Acute shortage of grade A industrial space in North East – DTZ report

Speculative development of industrial space above 50,000 sq ft expanded outside of the M1/M6/M25 corridors in Q1 for the first time since development recommenced in late 2013, according to DTZ.

Two units totalling 138,000 sq ft in Chandlers Ford, Hampshire, along with a plethora of buildings in the South East, Midlands and Yorkshire gave a much-needed injection of new grade A supply to the market. Grade A availability increased to 12.2m sq ft in Q1, confirming the end of a downward trend since 2009, where lack of development meant that this best quality available space fell by 77% over five years.

Occupiers continue to utilise the build-to-suit market, with this type of deal accounting for 4.5m sq ft, or 84% of grade A take-up in Q1 2015. Q1 build-to-suit take-up was already significantly higher than that of the entire second half of 2014. These kinds of deals are predominantly located in regions where there is low grade A availability and where speculative development has not yet begun in a meaningful way. Next plc took 703,000 sq ft of build-to-suit space in Doncaster in the largest deal of the quarter.

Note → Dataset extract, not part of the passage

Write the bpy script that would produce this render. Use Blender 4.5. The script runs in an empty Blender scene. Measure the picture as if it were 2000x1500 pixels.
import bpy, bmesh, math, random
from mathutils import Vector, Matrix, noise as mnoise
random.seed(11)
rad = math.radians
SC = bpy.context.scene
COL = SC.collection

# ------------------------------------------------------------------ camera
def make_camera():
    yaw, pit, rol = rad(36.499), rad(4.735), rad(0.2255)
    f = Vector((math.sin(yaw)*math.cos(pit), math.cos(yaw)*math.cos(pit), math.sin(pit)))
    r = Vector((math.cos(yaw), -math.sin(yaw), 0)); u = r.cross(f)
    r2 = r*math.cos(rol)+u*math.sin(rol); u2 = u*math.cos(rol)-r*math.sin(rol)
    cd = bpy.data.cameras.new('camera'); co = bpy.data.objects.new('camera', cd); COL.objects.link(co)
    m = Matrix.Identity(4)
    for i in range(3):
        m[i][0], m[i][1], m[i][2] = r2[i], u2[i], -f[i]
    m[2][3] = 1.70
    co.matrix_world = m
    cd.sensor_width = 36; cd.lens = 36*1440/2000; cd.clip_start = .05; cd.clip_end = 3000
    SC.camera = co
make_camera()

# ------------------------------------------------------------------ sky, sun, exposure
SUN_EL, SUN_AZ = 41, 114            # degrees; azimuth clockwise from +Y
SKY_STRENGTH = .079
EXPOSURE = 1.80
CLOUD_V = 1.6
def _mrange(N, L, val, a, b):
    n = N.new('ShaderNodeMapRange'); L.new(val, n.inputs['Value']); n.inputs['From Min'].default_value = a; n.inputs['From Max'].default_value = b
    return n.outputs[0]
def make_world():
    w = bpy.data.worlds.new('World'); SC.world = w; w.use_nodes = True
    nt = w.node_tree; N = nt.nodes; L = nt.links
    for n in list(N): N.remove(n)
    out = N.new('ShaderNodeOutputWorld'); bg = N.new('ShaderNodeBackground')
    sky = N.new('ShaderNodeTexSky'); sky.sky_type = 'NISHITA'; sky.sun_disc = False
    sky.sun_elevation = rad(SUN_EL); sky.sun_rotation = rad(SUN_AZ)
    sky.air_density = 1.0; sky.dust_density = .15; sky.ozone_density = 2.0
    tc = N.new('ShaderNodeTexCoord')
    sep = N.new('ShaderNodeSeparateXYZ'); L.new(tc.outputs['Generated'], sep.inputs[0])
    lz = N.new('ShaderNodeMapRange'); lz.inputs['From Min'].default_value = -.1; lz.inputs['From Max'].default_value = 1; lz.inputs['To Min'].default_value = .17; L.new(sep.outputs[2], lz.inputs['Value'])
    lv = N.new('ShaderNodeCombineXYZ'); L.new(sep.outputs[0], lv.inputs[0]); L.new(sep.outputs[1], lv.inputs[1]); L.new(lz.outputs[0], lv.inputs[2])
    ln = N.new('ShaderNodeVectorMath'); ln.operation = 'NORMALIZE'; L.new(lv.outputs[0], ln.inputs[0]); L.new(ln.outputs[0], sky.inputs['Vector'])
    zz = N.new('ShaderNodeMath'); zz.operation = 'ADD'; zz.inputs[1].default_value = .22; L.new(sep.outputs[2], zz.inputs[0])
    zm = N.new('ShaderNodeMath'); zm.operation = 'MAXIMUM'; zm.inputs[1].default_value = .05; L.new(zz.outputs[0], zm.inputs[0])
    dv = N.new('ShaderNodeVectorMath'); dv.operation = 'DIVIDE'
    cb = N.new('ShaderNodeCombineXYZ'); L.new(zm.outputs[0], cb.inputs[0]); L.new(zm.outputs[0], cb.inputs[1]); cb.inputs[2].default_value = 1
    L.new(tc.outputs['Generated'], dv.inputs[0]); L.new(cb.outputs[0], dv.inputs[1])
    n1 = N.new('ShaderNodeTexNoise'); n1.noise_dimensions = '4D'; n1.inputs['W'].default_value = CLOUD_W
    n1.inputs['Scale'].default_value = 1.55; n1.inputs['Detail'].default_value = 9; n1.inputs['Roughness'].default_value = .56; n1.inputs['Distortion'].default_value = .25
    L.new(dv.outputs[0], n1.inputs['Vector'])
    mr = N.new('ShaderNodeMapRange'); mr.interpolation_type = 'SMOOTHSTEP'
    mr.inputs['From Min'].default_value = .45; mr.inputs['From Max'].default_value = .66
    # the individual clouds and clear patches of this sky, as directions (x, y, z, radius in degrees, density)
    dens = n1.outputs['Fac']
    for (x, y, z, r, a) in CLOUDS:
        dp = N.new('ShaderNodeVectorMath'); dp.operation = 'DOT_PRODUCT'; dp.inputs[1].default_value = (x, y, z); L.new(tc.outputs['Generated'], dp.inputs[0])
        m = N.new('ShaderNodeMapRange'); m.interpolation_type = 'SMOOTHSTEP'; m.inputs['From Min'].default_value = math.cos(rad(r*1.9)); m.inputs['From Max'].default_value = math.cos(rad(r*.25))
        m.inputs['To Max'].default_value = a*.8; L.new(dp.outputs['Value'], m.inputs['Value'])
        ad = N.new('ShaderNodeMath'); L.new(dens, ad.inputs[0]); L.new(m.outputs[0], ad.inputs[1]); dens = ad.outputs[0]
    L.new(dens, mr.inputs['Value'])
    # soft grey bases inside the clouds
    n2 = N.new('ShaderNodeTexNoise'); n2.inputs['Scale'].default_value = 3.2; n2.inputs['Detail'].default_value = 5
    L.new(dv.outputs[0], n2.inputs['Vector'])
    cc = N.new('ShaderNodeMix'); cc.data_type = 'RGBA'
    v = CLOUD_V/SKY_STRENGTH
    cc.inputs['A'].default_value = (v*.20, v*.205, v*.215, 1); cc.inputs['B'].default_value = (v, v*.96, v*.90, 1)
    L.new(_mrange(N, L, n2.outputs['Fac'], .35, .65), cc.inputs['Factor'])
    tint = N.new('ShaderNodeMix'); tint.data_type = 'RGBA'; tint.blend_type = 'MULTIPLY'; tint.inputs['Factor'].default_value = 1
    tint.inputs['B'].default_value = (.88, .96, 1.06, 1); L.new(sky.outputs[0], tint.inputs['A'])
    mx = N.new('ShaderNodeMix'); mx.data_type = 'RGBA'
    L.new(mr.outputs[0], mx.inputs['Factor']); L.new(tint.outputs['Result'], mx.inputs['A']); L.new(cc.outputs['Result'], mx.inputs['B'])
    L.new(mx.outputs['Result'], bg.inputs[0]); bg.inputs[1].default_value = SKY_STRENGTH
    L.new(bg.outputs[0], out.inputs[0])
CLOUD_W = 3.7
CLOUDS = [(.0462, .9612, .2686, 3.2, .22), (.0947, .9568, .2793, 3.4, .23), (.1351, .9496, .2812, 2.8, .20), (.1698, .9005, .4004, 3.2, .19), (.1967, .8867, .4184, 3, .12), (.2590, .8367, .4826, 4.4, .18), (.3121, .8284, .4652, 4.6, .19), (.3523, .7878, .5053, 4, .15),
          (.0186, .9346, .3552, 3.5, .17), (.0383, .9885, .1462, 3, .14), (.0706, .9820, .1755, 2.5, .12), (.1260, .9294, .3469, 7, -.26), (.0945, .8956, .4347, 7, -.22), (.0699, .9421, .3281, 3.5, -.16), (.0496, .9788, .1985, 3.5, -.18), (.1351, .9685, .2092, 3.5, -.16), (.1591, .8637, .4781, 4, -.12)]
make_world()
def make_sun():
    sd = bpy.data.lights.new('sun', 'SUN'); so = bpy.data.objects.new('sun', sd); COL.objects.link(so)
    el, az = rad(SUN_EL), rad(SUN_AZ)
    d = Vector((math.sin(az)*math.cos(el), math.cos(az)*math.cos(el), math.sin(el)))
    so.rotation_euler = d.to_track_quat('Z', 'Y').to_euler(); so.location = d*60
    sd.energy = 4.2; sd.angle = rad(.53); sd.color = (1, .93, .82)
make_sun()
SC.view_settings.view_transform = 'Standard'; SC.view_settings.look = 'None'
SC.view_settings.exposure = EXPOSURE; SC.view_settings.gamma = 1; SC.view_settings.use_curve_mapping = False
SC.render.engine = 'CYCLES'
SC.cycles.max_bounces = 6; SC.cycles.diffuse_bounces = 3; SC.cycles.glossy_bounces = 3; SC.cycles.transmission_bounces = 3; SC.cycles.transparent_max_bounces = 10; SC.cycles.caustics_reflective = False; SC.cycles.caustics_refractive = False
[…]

Ben Clarke, Head of UK Research at DTZ added: “This increase in developer activity has been very welcome at the supply-starved prime end of the industrial market. With occupiers actively seeking out the highest quality buildings, we expect industrial prime rents to rise by 2.2% on average per year over the next five years.”

Simon Lloyd, Head of Industrial Agency at DTZ, based in Birmingham said: “The shortage of grade A space has meant that occupiers have had to take a built-to-suit option with its longer lead-in time, or an older grade B building in order to satisfy their property requirement. The increased grade A supply generated by an accelerating speculative programme will mean that they are now more able to take a better building with its operational benefits.”

Take-up in the North East totalled 446,000 sq ft.

Chris Donabie, Head of North East Industrial Agency at DTZ commented: “There is an acute shortage of grade A space in the North East and still strong occupier demand, as evidenced by the robust start to 2015 in terms of take-up. At present there are live enquiries from the manufacturing, third party logistics, parcel delivery and automotive sectors totalling in excess of 700,000 sq ft.  If you add in Vantec’s proposed new build distribution unit close to Nissan then the total figure exceeds of 1m sq ft.

“Despite sustained demand there is still no reported speculative development of buildings in excess of 50,000 sq ft.

He added: “We do expect build-to-suit activity this year, firstly the aforementioned Vantec building in excess of 350,000 sq ft, and active requirements from the manufacturing and third party logistics sectors. The latter requirements could exceed 200,000 sq ft in total. There is rental evidence from recent larger transactions exceeding £5.00 per sq ft, which is certainly giving developers more confidence when appraising developments.  Following the recession rents have gradually recovered whilst build costs rose far more sharply so any future further rental growth is welcome.”